Whole lot of mysteries to be reading

There are a lot of new mystery books to be enjoying right now, from Sherlock Holmes adventures to cozies!

First is Bonnie Macbird’s original Holmes tales in “Unquiet Spirits” (HarperCollins, $25.99, 497 pages.)

Holmes and Watson are visited by Isla McLaren who claims that the family castle is haunted or that someone is kidnapping and harassing her maid. Holmes doesn’t seem that interested and quickly moves on to doing a favor for Mycroft traveling to the South of France.

But once there, they quickly find that case and McLaren’s are tied together and Holmes may have to go investigate the old castle after all. Are there more than just alcoholic spirits roaming the halls?

For fans of the T.V. show or the classic detective stories, this is a new reimagining that will entertain.


A timely cozy mystery comes in New York Times bestselling author Leslie Meier’s “Turkey Trot Murder” (Kensington, $25, 247 pages.)

Part-time reporter Lucy thinks the only that will be exciting this Thanksgiving will be the Turkey Trot 5K in town. But then she stumbles upon the body of Alison Franklin frozen in the local pond. Because of her drug addiction, police believe she has had an accidental overdose, but Lucy isn’t going to just assume that.

At the funeral, the much younger and pregnant new wife of Alison’s wealthy investor father claims she just loved her stepdaughter, but there are also whispers that she was turning him against his child. Was Alison made to disappear? Was it a tragic accident? Or is something else going on?

With a Thanksgiving background and an intriguing mystery, this is a good seasonal read.


A pie shop ends up becoming the scene of a murder in “The Quiche and the Dead” by Kirsten Weiss (Kensington, $7.99, 288 pages.)

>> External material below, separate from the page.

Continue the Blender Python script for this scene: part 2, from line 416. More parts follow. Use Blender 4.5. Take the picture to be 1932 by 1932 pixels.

Valentine moved to small California town to start a new life after her ended engagement and opens a pie shop.

But the new gym owner is trying to chase away customers by talking about how unhealthy it is and turns down Valentine’s peace offering of a quiche, things are off to a rocky start. But when the owner of the comic shop next door drops dead after eating the quiche, things go from bad to worse. Pie Town is shut down and everyone seems to be eying Val as the killer. Now with the help of her 70-something pie crust maker as her Watson, she must uncover the truth before it costs her more than business, but her life as well.

With a cast full of colorful characters, this is a story that will bring laughs as well as thrills.


A woman goes from a lavish home to cleaning them in “Cremains of the Day” by Misty Simon (Kensington, $7.99, 293 pages.)

Tallulah married Waldo as a means of escaping the family funeral home and get into high society. And she did — until her marriage falls apart. Now she has to clean the very houses she used to socialize in. If that isn’t enough, she shows up for work at a house to find the owner dead in a closet. Adding to the weird experiences of the town, including her ex getting stun gunned, is someone gunning for her or has she walked in to something she shouldn’t have seen? Tallulah better find out before she ends up back at the funeral home as a client!

With a quirky heroine and a series of strange events, this will keep readers guessing.